◆ WHAT YOU WILL DO:
Identify all lines below that hold "Python" and collect them.

◆ Scripts that build scenes:
____________
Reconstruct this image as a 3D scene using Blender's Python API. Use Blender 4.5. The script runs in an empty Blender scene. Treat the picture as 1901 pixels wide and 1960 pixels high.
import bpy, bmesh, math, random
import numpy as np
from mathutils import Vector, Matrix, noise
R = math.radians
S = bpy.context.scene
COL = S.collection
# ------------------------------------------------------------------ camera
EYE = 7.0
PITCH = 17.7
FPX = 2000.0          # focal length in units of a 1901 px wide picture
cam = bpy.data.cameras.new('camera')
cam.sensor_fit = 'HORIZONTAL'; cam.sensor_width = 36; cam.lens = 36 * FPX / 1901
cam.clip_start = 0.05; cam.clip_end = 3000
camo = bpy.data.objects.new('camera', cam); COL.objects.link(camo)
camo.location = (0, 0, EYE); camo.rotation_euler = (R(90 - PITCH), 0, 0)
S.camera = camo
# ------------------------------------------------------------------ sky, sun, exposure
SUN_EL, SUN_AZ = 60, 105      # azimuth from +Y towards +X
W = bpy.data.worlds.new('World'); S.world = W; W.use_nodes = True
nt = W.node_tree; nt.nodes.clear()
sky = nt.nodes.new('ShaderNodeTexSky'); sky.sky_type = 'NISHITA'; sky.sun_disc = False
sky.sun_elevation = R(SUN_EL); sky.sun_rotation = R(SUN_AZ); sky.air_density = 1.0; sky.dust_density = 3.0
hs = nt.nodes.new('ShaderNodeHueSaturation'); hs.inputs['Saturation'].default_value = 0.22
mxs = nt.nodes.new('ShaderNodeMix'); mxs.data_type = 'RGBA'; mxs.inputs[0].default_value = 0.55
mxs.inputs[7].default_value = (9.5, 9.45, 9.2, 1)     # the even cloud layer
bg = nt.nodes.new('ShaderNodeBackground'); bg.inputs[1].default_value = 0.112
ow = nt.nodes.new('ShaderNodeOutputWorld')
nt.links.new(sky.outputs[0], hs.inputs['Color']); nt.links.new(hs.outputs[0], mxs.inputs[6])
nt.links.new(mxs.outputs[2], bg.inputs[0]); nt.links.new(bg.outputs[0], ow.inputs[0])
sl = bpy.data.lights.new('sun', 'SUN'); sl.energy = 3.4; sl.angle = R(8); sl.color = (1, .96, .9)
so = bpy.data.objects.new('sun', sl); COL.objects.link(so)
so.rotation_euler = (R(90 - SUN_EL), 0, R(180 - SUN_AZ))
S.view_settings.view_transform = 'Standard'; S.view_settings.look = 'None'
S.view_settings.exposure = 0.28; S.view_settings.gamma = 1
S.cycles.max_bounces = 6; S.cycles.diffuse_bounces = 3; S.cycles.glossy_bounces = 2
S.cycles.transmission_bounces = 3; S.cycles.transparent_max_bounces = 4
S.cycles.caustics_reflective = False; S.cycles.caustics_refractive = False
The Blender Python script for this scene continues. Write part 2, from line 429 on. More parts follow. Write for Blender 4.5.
____________
◆ FINISHED EXERCISE:
Reconstruct this image as a 3D scene using Blender's Python API. Use Blender 4.5. The script runs in an empty Blender scene. Treat the picture as 1901 pixels wide and 1960 pixels high.
The Blender Python script for this scene continues. Write part 2, from line 429 on. More parts follow. Write for Blender 4.5.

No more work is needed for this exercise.